The Delhi High Court Friday asked the city police as to what action it has taken against a Twitter user for his alleged offensive tweet about fact-checking website Alt-News co-founder Mohammad Zubair.
Justice Anup Jairam Bhambhani asked the Delhi Police to file a status report on the action taken against the person who had posted the tweet against Zubair.
“You went hammer and tongs against him (Zubair). But the case has now ended in a whimper, as it should have... because there was no evidence. But what action have you (police) taken against this man?” the court said.
The high court granted six weeks to the police to file a status report and listed the matter for further hearing on September 14.
The counsel for the police said it was conscious of the directions of the Supreme Court on the action to be taken in hate speech cases and assured appropriate action will be taken in the matter.
The high court was hearing Zubair’s plea for quashing an FIR registered against him after he responded to the Twitter user who was using a picture of himself with his minor daughter as display picture on the platform.
The FIR was lodged against Zubair in 2020 for allegedly threatening and torturing a minor girl.
Zubair's counsel had earlier told the court that he was being trolled for his posts on Twitter by a man who abused and demeaned him and even left communally-charged comments on his page on the micro-blogging platform, and when he (Zubair) posted the display picture of the man standing with his minor daughter, whose face was cautiously blurred by the petitioner, while posting a tweet, a complaint was made against him.
The Delhi Police had told the court they did not find any criminality against Zubair in the present case, registered for allegedly threatening and torturing a minor on social media, and his name has not been included in the charge sheet.
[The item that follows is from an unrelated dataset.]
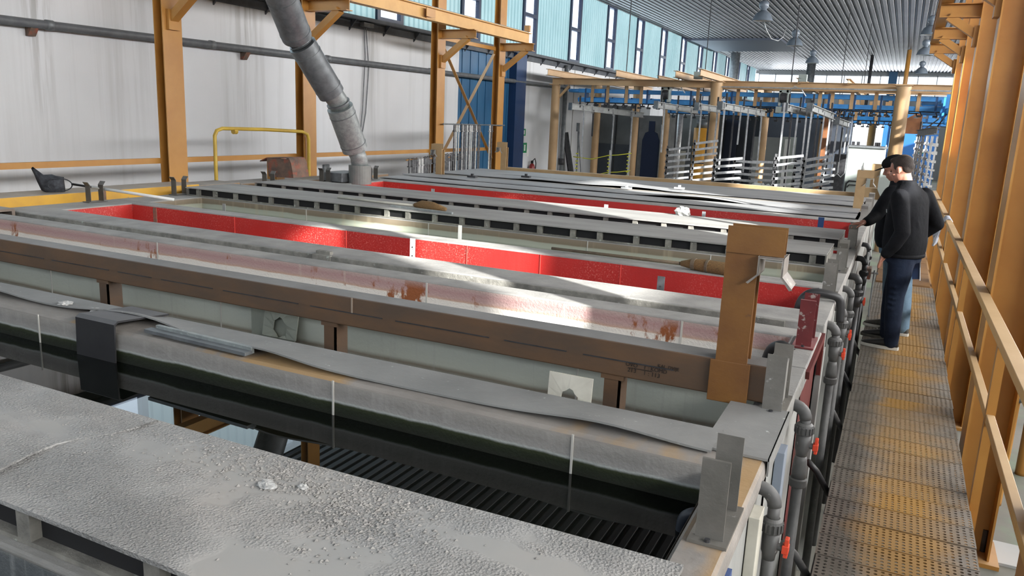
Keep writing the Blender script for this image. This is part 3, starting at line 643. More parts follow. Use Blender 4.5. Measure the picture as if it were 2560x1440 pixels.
# slotted exhaust lids
def slotted_lid(label, ya, yb, x0, x1, z1, topm, nsp, rnd, dirt=frame_dirty, sag=0):
    t = thing('slotted_lid', (x1, ya, ZR), label, 'lid')
    nx, ny = 60, 6
    def top(u, v, dz=0):
        x_ = x0+(x1-x0)*u; y_ = ya-.012+(yb-ya+.012)*v
        return (x_, y_, z1-dz+sag*(.006*math.sin(x_*2.1+v*1.5)+.005*math.sin(x_*.9+2)))
    g = MB().grid(lambda u, v: top(u, v), nx, ny).grid(lambda u, v: top(u, v, .012), nx, ny)
    nv = (nx+1)*(ny+1)
    g.f = g.f[:nx*ny]+[tuple(reversed(f_)) for f_ in g.f[nx*ny:]]
    for i in range(nx):
        a, b = i*(ny+1), (i+1)*(ny+1); g.f.append((a, a+nv, b+nv, b)); a += ny; b += ny; g.f.append((b, b+nv, a+nv, a))
    for j in range(ny):
        g.f.append((j+1, j+1+nv, j+nv, j)); a = nx*(ny+1)+j; g.f.append((a, a+nv, a+1+nv, a+1))
    g.build('top_plate', topm, t)
    MB().box(x0, x1, ya, yb, ZR+.001, ZR+.014).build('bottom_plate', dirt, t)
    MB().box(x0+.013, x1-.013, ya+.03, yb-.013, ZR+.0145, z1-.021).build('slot_shade_block', black, t)  # solid black block standing for the shade inside the slots
    MB().box(x0, x1, yb-.012, yb, ZR+.014, z1-.02).box(x0, x0+.012, ya, yb, ZR+.014, z1-.02).box(x1-.012, x1, ya, yb, ZR+.014, z1-.02).build('back_plate', dirt, t)
    for k in range(nsp):
        x_ = x0+(x1-x0)*(k+.5+rnd.uniform(-.16, .16))/nsp
        MB().box(x_-.026, x_+.026, ya, ya+.10, ZR+.014, z1-.018).build('spacer', dirt, t)
    return t
rr = random.Random(3)
L0 = slotted_lid('gritty grey slotted plate across the bottom left foreground', 1.10, 1.66, -7.7, -.33, .955, grit, 17, rr, sag=1)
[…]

The city police had lodged the FIR on the basis of a complaint from the National Commission for Protection of Child Rights (NCPCR), which referred to a photo of the girl and her father, shared by Zubair on Twitter during an online spat with her father.
The NCPCR has contended before the high court that the submission of the city police that no cognisable offence was made out against Zubair was "incorrect" and that the agency's stand indicates the casual attitude of the authorities.
It has said re-tweeting of the girl's picture contributed to the disclosure of her identity through her father, seriously jeopardising her safety and security and also exposing her to harassment on social media platforms like Twitter where lewd and disgraceful comments were published about her.
The commission has said even after knowing the fact that several comments were being made on his post against the girl, which were indecent and sexual in nature, Zubair neither tried to delete the tweet nor informed the authorities concerned about the users who had indulged in violating the girl's rights.
The high court had, in September 2020, directed the Delhi Police not to take any coercive steps against Zubair in the case. It had also directed Twitter India to cooperate with police in the investigation.
Zubair earlier described the FIR against him as "an absolutely frivolous complaint".